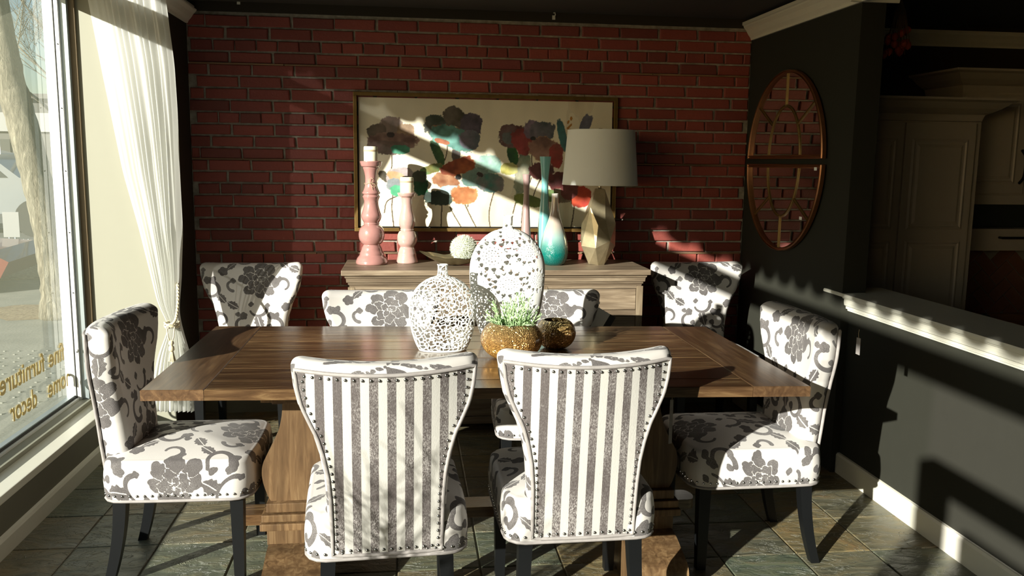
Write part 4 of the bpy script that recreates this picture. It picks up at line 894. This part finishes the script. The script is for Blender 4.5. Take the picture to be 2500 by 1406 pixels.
# ---- things on the dining table
def pierced(name, label, loc, Rz, Dz, holes, h_t, res=.0026, mat='ceramic', ncol=None):
    """shell of revolution-like flask: Rz(t)->(half width, half depth, z); holes(x,y,z)->field, positive = solid"""
    t = thing(name, label, 'vase', loc); nT = int(h_t/res)
    T = np.linspace(0, 1, nT); W, D, Z = Rz(T); per = 2*PI*max(W)*.82; nC = int(per/res); PH_ = np.linspace(0, 2*PI, nC, endpoint=False)
    n_ = .8; X_ = W[:, None]*np.sign(np.cos(PH_))*np.abs(np.cos(PH_))**1; Y_ = D[:, None]*np.sign(np.sin(PH_))*np.abs(np.sin(PH_))**n_; Z_ = np.repeat(Z[:, None], nC, 1)
    F = holes(X_, Y_, Z_, PH_[None, :].repeat(nT, 0), T)
    # relief
    V = np.stack([X_, Y_, Z_], -1).reshape(-1, 3); F = F.reshape(-1); verts = V.tolist(); faces = []; cut = {}
    def ev(a, b):
        k = (a, b) if a < b else (b, a)
        if k not in cut:
            fa, fb = F[k[0]], F[k[1]]; q = fa/(fa-fb); cut[k] = len(verts); verts.append((V[k[0]]*(1-q)+V[k[1]]*q).tolist())
        return cut[k]
    idx = np.arange(nT*nC).reshape(nT, nC); a = idx[:-1]; b = idx[1:]; Q = np.stack([a, np.roll(a, -1, 1), np.roll(b, -1, 1), b], -1).reshape(-1, 4)
    pos = F[Q] > 0; full = pos.all(1); faces += Q[full].tolist(); part = Q[(~full) & pos.any(1)]
    for q in part.tolist():
        poly = []
        for i in range(4):
            p, n = q[i], q[(i+1) % 4]
            if F[p] > 0: poly.append(p)
            if (F[p] > 0) != (F[n] > 0): poly.append(ev(p, n))
        if len(poly) >= 3: faces.append(poly)
    used = sorted({i for f_ in faces for i in f_}); mp = {u: i for i, u in enumerate(used)}
    me = bpy.data.meshes.new('shell'); me.from_pydata([verts[u] for u in used], [], [[mp[i] for i in f_] for f_ in faces]); me.materials.append(M[mat]); me.polygons.foreach_set('use_smooth', [True]*len(me.polygons)); me.update()
    o = lo('shell', me, t); md = o.modifiers.new('thickness', 'SOLIDIFY'); md.thickness = .004; md.offset = -1
    return t
def flask(Rw, zc, H, neck, nz, depth, base):
    zu = H-nz-zc; zl = zc/math.sqrt(1-(base/Rw)**2); pts = [(base*.97, 0)]
    for z in np.linspace(.001, zc, 40): pts.append((Rw*math.sqrt(1-((zc-z)/zl)**2), z))
    a1 = math.acos(neck*1.3/Rw)
    for a in np.linspace(.02, a1, 50): pts.append((Rw*math.cos(a), zc+zu*math.sin(a)))
    z_ = pts[-1][1]; pts += [(neck*1.08, z_+.006), (neck, z_+.013), (neck*.98, H-.008), (neck*1.12, H)]
    P = np.array(pts); s_ = np.concatenate([[0], np.cumsum(np.hypot(*np.diff(P, axis=0).T))])
    def R(T):
        q = T*s_[-1]; w_ = np.interp(q, s_, P[:, 0]); z = np.interp(q, s_, P[:, 1]); d = w_*np.interp(w_, [0, neck, neck*1.5, Rw], [1, 1, .85, depth]); return w_, d, z
    return R, s_[-1], z_
R1_, h1, zn1 = flask(.1265, .158, .325, .0185, .042, .42, .088)
cell = rs.rand(900, 3); 
def vor(X_, Y_, Z_, pts, power=None):
    P = np.stack([X_, Y_, Z_], -1).reshape(-1, 3); f1 = np.full(len(P), 9.); f2 = np.full(len(P), 9.); f3 = np.full(len(P), 9.)
    for p in pts:
        d = np.sqrt(((P-p)**2).sum(1)); m1 = d < f1; m2 = (~m1) & (d < f2); f2 = np.where(m1, f1, np.where(m2, d, f2)); f1 = np.where(m1, d, f1)
    return f1.reshape(X_.shape), f2.reshape(X_.shape)
def sample_surface(R, n, mind, seed):
    r = np.random.RandomState(seed); out = []; tries = 0
    while len(out) < n and tries < n*40:
        tries += 1; t = r.rand(); ph = r.rand()*2*PI; w_, d, z = R(np.array([t])); p = np.array([w_[0]*math.cos(ph), d[0]*math.copysign(abs(math.sin(ph))**.8, math.sin(ph)), z[0]])
        if all(((p-q)**2).sum() > mind**2 for q in out[-4000:]): out.append(p)
    return out
s1 = sample_surface(R1_, 560, .0122, 3)
def h1f(X_, Y_, Z_, PH_, T):
    wx = .0035*np.sin(X_*160+Z_*90)+.002*np.sin(Z_*210); wz = .0035*np.sin(Z_*150-X_*110)
    a, b = vor(X_+wx, Y_, Z_+wz, s1); F = .0034-(b-a)
    F = np.maximum(F, np.where((Z_ < .006) | (Z_ > .322), .01, -1)); return F
pierced('pierced_vase', 'small round white pierced ceramic flask vase on the table', (.128, 3.185, ZTOP), R1_, None, h1f, h1)
R2_, h2, zn2 = flask(.149, .285, .498, .018, .048, .38, .09)
def R2b(T):
    w_, d, z = R2_(T); k = 1.0; return w_*k, d*k, z
hl = []
def ros(cx, cz, sc, ph=0):
    hl.append((cx, cz, .0025*sc))
    for R_, n, rr_ in ((.012, 7, .0022), (.022, 12, .0027), (.034, 14, .0024), (.053, 13, .0082), (.066, 13, .0034)):
        for k in range(n): t = 2*PI*(k+ph)/n; hl.append((cx+R_*sc*math.cos(t), cz+R_*sc*math.sin(t), rr_*sc))
for c_ in ((-.055, .345, 1.0), (.065, .36, .8), (.0, .235, .85), (.1, .25, .75), (-.1, .235, .75), (-.05, .125, .85), (.055, .125, .8), (.005, .43, .62), (.01, .03, .8), (.13, .42, .6)): ros(*c_)
def h2f(X_, Y_, Z_, PH_, T):
    U_ = X_.copy(); U_ = np.where(Y_ < 0, X_, -X_); ext = np.sign(X_)*np.clip(np.abs(Y_)-.03, -.03, 0); F = np.full(X_.shape, .01)
    xx = np.arcsin(np.clip(X_/.155, -1, 1))*.125*np.where(Y_ < 0, 1, -1)
    for cx_, cz_, rr_ in hl:
        dx, dz = xx-cx_, Z_-cz_; F = np.minimum(F, np.hypot(dx, dz)*(1+.12*np.cos(3*np.arctan2(dz, dx)+1))-rr_)
    return np.maximum(F, np.where((Z_ < .006) | (Z_ > .492), .01, -1))
pierced('pierced_vase', 'tall oval white ceramic vase pierced with rosettes behind the smaller one', (.388, 3.33, ZTOP), R2b, None, h2f, h2, .0028)
def bowl(label, loc, R_, H, rim, mat, ribs=22, tilt=0):
    t = thing('crackle_bowl', label, 'bowl', loc, 0, 'amber crackle glass bowls'); pts = smoothcurve([(.3*R_, 0), (.6*R_, .04*H), (.88*R_, .24*H), (R_, .52*H), (.93*R_, .76*H), (.78*R_, .92*H), (rim, H)], 6); pts = pts+[(p[0]-.004, p[1]) for p in pts[::-1][:-4]]+[(.002, .01)]
    m = MB(); m.lathe([(.001, 0)]+pts, 88); v = []
    for x, y, z in m.v: a = math.atan2(y, x); r_ = math.hypot(x, y); k = 1+.014*abs(math.sin(ribs/2*(a+z*2.0)))*min(1, z/.03); v.append((x*k, y*k, z))
    m.v = v; m.obj('glass', mat, t, True); return t
bowl('larger amber crackle glass bowl holding the green plant', (.372, 3.035, ZTOP), .112, .132, .074, M['amber'])
bowl('smaller darker amber crackle glass bowl, empty, beside the larger', (.563, 3.20, ZTOP), .0765, .108, .048, M['amber2'])
pl = thing('potted_plant', 'grey green leafy plant standing in the larger amber bowl', 'plant', (.378, 3.035, ZTOP)); m = MB(); stm = MB(); R = random.Random(21)
for s_ in range(46):
    a = R.uniform(0, 2*PI); lean = R.uniform(.0, .95); base = Vector((.02*math.cos(a), .02*math.sin(a), .03)); d = Vector((math.cos(a)*lean, math.sin(a)*lean*.8, 1)).normalized(); L = R.uniform(.13, .205)*(1.0 if lean < .5 else .92)
    rim_pt = d*(.1/max(.3, d.z)); pts = []
    for q in np.linspace(0, 1, 7): p = base+d*L*q+Vector((0, 0, -.02*q*q*lean)); rr_ = math.hypot(p.x, p.y); lim = .058 if p.z < .134 else 9; p.x *= min(1, lim/max(rr_, 1e-6)); p.y *= min(1, lim/max(rr_, 1e-6)); pts.append(p)
    stm.tube([tuple(p) for p in pts], [.0016]*7, 4)
    for i in range(26):
        q = .30+.70*i/25; j = min(5, int(q*6)); p = pts[j].lerp(pts[j+1], q*6-j); ax = (pts[j+1]-pts[j]).normalized(); o1 = ax.orthogonal().normalized(); o1.rotate(__import__('mathutils').Quaternion(ax, i*2.4+s_)); ld = (o1*R.uniform(.5, 1.0)+ax*R.uniform(.7, 1.2)).normalized(); ll = R.uniform(.014, .028)*(1.05-.35*abs(q-.6)); sd_ = ld.cross(ax).normalized()*.0028; tip = p+ld*ll; mid = p+ld*ll*.55+ld.cross(sd_).normalized()*.001
        if p.z < .11: continue
        m.add([p, mid+sd_, tip, mid-sd_, mid+ax*.0012], [(0, 1, 4), (1, 2, 4), (2, 3, 4), (3, 0, 4)])
m.obj('foliage', M['sprig'], pl); stm.obj('stems', M['sprig'], pl)

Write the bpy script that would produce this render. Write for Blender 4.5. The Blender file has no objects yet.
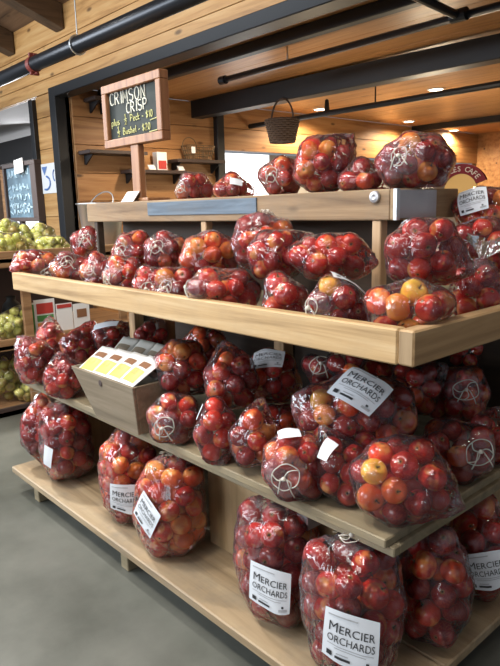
import bpy, bmesh, math, random
import numpy as np
from mathutils import Vector, Matrix

random.seed(7)
RNG = np.random.default_rng(11)
SC = bpy.context.scene
COL = SC.collection

# ------------------------------------------------------------------ camera
YAW, PITCH, ROLL, FPX = -8.44487728e-01, -1.96628205e-01, -2.68688458e-02, 623.61
EYE = np.array([0.0, 0.0, 1.3])
def cam_rot():
    fwd = np.array([math.sin(YAW)*math.cos(PITCH), math.cos(YAW)*math.cos(PITCH), math.sin(PITCH)])
    right = np.array([math.cos(YAW), -math.sin(YAW), 0.0]); up = np.cross(right, fwd)
    c, s = math.cos(ROLL), math.sin(ROLL)
    return np.array([right*c+up*s, -right*s+up*c, fwd])
CM = cam_rot()
def ray(px, py): return CM.T @ np.array([(px-250)/FPX, -(py-333)/FPX, 1.0])
def on(px, py, ax, v):
    d = ray(px, py); i = 'xyz'.index(ax); return EYE + d*((v-EYE[i])/d[i])
def proj(P):
    V = (np.atleast_2d(P)-EYE) @ CM.T
    return np.stack([250+FPX*V[:, 0]/V[:, 2], 333-FPX*V[:, 1]/V[:, 2], V[:, 2]], 1)
cd = bpy.data.cameras.new('camera'); cam = bpy.data.objects.new('camera', cd); COL.objects.link(cam)
cd.sensor_fit = 'HORIZONTAL'; cd.sensor_width = 36; cd.lens = FPX*36/500; cd.clip_end = 100
cam.matrix_world = Matrix(((CM[0][0], CM[1][0], -CM[2][0], EYE[0]), (CM[0][1], CM[1][1], -CM[2][1], EYE[1]),
                           (CM[0][2], CM[1][2], -CM[2][2], EYE[2]), (0, 0, 0, 1)))
SC.camera = cam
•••
_PROMPT_:
Copy every line of the listing containing the string "that".

_FULL ANSWER_:
Write part 4 of the bpy script that recreates this picture. It picks up at line 894. This part finishes the script. The script is for Blender 4.5. Take the picture to be 2500 by 1406 pixels.
Write the bpy script that would produce this render. Write for Blender 4.5. The Blender file has no objects yet.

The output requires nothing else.